Marking the 60th anniversary of the first atomic explosion, Spiked published a re-jigged version of Mick Hume's Hiroshima:The White Man's Bomb, in which the author claims that the decision to nuke the Japanese was taken in the face of an explicit understanding that they were already on the verge of surrender.

There's a difference however between the judgements based on after-the-event research and the sentiments at the time. You'd be falling into the same trap if you stated that everyone in the coalition knew that there were no WMDs in Iraq before the invasion began. That knowledge might have existed as a diffuse suspicion at very senior levels, but probably not to the point of absolute certainty across the whole decision-making apparatus.
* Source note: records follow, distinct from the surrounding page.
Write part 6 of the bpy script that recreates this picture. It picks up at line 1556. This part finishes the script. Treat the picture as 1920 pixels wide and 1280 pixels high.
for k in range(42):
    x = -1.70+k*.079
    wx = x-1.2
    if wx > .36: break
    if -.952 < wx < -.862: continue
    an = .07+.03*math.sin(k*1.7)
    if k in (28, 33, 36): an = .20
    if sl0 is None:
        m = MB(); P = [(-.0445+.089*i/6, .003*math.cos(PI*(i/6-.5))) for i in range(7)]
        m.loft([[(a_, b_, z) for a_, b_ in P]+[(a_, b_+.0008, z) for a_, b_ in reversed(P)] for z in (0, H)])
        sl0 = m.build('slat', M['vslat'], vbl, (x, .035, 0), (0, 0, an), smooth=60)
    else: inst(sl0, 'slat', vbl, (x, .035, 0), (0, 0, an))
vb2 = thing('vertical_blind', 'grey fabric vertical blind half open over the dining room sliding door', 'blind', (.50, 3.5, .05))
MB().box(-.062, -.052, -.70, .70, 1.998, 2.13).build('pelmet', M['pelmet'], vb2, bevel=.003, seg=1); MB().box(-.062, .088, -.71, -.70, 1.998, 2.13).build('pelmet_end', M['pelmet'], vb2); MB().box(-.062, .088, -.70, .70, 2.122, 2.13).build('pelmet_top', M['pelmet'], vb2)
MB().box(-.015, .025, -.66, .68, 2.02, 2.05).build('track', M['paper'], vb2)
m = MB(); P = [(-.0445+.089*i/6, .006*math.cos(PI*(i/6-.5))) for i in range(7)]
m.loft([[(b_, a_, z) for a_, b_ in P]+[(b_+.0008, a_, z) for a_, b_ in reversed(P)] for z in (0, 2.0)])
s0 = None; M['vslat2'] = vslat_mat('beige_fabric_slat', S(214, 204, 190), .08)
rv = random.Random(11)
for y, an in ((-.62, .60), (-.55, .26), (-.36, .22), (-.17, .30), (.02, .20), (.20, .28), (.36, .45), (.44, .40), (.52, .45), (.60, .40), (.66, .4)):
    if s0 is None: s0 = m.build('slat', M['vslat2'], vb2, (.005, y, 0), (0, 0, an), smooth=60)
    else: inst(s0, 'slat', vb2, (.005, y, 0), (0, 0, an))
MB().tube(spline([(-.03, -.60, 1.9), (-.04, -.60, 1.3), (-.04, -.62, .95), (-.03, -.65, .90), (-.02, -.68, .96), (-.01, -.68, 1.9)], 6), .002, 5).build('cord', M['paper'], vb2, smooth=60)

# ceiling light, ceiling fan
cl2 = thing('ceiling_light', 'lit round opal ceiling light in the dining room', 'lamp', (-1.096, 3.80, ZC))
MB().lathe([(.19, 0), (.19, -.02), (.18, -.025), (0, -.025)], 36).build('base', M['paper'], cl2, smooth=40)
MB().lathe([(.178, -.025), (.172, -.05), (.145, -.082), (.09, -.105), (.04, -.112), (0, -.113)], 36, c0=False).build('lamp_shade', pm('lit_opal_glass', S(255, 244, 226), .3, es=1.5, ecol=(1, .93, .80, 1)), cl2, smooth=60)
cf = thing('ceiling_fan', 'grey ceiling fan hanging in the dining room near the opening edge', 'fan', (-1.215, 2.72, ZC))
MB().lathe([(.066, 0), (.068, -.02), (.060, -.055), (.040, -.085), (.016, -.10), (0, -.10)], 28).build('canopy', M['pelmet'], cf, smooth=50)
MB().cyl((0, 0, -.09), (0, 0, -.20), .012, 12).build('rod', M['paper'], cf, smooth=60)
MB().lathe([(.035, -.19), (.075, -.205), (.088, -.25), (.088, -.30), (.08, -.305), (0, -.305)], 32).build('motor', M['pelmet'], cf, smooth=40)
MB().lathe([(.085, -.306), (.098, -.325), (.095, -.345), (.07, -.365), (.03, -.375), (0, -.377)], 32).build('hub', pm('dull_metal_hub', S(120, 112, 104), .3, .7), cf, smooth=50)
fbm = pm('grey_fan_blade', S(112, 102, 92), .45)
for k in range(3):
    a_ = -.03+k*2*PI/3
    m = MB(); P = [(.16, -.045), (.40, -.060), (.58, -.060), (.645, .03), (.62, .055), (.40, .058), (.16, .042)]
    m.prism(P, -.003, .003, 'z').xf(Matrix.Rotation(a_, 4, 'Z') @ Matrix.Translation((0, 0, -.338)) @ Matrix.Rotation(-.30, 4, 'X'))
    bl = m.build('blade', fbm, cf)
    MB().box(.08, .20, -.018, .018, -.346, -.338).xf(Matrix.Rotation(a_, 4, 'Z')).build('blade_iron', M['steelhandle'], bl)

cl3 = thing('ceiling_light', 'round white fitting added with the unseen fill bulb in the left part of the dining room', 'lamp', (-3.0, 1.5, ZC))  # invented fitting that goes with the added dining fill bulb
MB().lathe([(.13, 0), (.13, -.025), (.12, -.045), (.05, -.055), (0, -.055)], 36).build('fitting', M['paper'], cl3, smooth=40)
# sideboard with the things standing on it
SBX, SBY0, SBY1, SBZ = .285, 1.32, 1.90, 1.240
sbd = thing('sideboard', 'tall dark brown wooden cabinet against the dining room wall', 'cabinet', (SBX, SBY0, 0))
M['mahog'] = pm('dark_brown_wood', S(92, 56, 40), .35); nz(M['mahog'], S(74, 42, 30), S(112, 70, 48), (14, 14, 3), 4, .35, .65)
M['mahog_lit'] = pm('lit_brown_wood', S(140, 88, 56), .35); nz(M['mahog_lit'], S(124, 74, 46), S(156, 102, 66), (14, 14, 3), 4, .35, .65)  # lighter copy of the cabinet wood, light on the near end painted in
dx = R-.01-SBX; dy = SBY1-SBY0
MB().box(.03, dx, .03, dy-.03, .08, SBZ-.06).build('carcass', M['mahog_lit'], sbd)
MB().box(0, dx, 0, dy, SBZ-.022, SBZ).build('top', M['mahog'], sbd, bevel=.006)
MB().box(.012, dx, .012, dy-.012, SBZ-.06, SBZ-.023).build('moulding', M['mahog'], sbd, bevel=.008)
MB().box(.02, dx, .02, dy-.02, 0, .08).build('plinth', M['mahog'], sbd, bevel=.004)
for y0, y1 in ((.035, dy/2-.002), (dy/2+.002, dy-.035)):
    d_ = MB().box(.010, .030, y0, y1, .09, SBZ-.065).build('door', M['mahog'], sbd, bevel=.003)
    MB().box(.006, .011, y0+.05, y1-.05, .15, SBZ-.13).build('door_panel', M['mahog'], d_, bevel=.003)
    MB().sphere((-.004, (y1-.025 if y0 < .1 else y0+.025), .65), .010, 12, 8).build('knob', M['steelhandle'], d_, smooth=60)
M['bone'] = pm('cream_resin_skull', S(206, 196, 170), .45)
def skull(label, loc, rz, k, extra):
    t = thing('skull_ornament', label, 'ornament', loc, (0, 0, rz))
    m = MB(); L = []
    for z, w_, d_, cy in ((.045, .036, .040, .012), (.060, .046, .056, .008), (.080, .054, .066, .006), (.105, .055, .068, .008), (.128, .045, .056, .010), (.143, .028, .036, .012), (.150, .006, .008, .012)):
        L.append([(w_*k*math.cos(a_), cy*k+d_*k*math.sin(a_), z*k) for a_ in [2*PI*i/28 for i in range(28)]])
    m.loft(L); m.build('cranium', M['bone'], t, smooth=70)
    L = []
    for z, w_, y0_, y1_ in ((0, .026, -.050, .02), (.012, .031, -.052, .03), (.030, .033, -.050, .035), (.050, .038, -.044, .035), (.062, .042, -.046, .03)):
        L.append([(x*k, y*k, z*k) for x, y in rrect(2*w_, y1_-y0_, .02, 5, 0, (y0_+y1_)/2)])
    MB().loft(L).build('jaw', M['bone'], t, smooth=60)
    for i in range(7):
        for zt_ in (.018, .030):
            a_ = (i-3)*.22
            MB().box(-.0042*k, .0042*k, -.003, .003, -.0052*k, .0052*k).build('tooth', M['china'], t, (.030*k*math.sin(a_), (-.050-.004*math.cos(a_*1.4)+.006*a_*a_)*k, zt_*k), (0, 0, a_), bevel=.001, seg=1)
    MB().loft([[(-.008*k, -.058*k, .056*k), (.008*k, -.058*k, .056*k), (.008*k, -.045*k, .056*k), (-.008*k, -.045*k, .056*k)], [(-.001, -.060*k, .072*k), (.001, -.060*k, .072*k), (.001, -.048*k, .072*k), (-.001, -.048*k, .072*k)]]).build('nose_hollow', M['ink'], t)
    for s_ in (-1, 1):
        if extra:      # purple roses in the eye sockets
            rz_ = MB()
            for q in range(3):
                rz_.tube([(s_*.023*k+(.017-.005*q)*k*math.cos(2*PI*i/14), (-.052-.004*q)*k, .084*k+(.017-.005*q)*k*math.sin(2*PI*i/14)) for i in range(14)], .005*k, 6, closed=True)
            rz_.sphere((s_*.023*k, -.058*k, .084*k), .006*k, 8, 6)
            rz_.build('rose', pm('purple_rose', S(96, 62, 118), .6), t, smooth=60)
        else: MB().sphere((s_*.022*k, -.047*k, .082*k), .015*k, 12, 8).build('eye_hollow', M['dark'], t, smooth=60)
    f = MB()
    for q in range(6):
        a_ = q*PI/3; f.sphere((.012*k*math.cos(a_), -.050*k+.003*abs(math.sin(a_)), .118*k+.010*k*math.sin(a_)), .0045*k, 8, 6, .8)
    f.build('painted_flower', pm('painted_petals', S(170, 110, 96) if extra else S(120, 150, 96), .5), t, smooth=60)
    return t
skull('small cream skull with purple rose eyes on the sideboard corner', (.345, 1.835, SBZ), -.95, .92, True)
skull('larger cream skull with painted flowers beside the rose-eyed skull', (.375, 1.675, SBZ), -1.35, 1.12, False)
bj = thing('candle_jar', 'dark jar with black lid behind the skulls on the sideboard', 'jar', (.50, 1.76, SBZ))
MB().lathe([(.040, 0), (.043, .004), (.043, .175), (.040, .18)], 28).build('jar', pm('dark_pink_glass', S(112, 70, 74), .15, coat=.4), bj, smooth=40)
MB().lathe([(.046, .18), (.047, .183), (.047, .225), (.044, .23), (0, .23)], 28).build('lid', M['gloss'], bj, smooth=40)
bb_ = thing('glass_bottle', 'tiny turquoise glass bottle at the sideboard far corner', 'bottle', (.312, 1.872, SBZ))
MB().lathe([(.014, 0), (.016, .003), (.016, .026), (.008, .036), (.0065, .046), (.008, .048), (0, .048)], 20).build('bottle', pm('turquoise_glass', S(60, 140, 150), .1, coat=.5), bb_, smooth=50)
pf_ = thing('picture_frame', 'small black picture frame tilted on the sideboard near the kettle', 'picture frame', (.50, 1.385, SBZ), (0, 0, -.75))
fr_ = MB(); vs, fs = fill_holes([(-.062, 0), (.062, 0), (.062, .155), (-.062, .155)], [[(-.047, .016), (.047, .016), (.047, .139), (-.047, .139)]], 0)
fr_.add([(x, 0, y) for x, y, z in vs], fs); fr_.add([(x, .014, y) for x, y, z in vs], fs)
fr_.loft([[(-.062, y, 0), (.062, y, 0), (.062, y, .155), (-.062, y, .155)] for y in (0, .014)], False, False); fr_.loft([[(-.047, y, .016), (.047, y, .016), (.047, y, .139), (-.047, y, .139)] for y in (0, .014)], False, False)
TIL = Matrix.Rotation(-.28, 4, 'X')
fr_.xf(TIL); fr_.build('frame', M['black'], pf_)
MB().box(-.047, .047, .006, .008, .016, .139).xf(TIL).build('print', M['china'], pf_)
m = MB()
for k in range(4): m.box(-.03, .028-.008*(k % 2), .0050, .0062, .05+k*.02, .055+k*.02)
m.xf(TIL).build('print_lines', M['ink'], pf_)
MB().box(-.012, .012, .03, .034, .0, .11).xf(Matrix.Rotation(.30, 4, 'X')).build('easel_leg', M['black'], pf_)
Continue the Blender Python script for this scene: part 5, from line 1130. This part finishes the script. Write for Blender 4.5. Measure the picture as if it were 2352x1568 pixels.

That the Americans had strategic, post-war objectives in mind when they dropped the bomb and wished to realise with maximum impact the $2bn they had invested in the Manhatten Project, shouldn't come as a huge surprise nor should it stand as a full explanation for what happened.

Fom conversations with my own parents though I'd say that Hume is right to bring our attention to the dimension of racial politics. It did (and does) bother the old colonialists that these Asiatics used their prisoners as 'coolies' thereby reversing the traditional race roles in the Orient. They do still demand compensation for this, even though far fewer white men died in these POW camps than say Russians or Germans did in each other's.

It's interesting to watch the current tensions in the media surrounding the portrayal of Islamic extremists. Like the Japanese they have a number of physical characteristics that could lend themselves to damning caricature - yet the lack of state encouragement of this demonisation has meant that it has thus far remained an undercurrent. With the Germans our government managed to separate out the hateability of the Nazi elite from the ordinary Germans and they are attempting to repeat this trick now with Al Qaeda and "ordinary muslims", but in both cases something of the 'beast' besmirched the wider group too.